原則、建物新築時に市職員が建物の内覧に来て、1軒1軒の建物について評価しています。一般には時価レベルの評価額といわれています。ただ、実際に要した建築費と比較しますと、70%、50%といった水準で評価されているようにみられます。
建築後、初期の頃は当該価格が低め水準となるようです。反対に建物終末期になりますと、残価率20%が効いてきて、高め水準となるようです。当該価格は相続税評価上の時価として取り扱われます。

「固定資産税評価方法:建物編」
*「固定資産税評価方法」シリーズのレジュメはこちらから


②簿価

取得価格に対して、累計の減価償却を行って、期末の簿価を求めます。適正に減価償却が行われている場合、税務・会計上有用な価格となります。

③鑑定額

不動産鑑定士による評価額を鑑定額といいます。原価法による積算価格と収益還元法による収益価格から鑑定額(合理的計算価格)を求めます。最も時価に相応しい価格といえます。但し、不動産鑑定士の評価(意見)ですので、評価主体によって鑑定額が異なります。
また、不動産鑑定士一般は建物についての評価は土地ほど得意ではありませんので、建物鑑定に実績を有する鑑定士を選ぶ必要があります。


建物簿価について

上場・大企業の場合、減損評価等、時価会計が行われており、建物簿価を時価に近づける動きが行われています。それでも、資本的支出や修繕に伴う旧資産の「除却」が適正に行われていない場合も多いと思われますので、そのような場合には実際に存在しない部分の資産が含まれ、建物価格は過大に計上されていることになります。
中小企業の場合、時価会計の縛りがなく、税務上のメリットも生じないことから、建物簿価について評価を使って時価レベルに修正することは殆どで行われていません。従って大修繕等が何回となく行われている建物についての簿価は、時価に比較し過大となっている可能性が高く注意が必要です。減価償却台帳等の確認が必要です。


建物鑑定について

建物の鑑定を行う場合、税務上・会計上様々なシミュレーションを繰り返した上、目標となる評価額を依頼者から提示される場合が多いです。
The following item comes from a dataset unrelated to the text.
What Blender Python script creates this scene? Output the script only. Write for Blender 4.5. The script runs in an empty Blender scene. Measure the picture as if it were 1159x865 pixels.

その目標額達成のため私達は全力で支援しています。
建物の時価を鑑定するに際しては、公的な唯一の評価指標である①固定資産評価額、過去からの収支実額を表す②簿価、に精通した上で、設計図書を読取る力、建築法規の精通、建物の物理的・経済的等要因を判断して最適解を見出す必要があります。
従って、土地の鑑定に比較し、知識、経験、熟練した技術が必要です。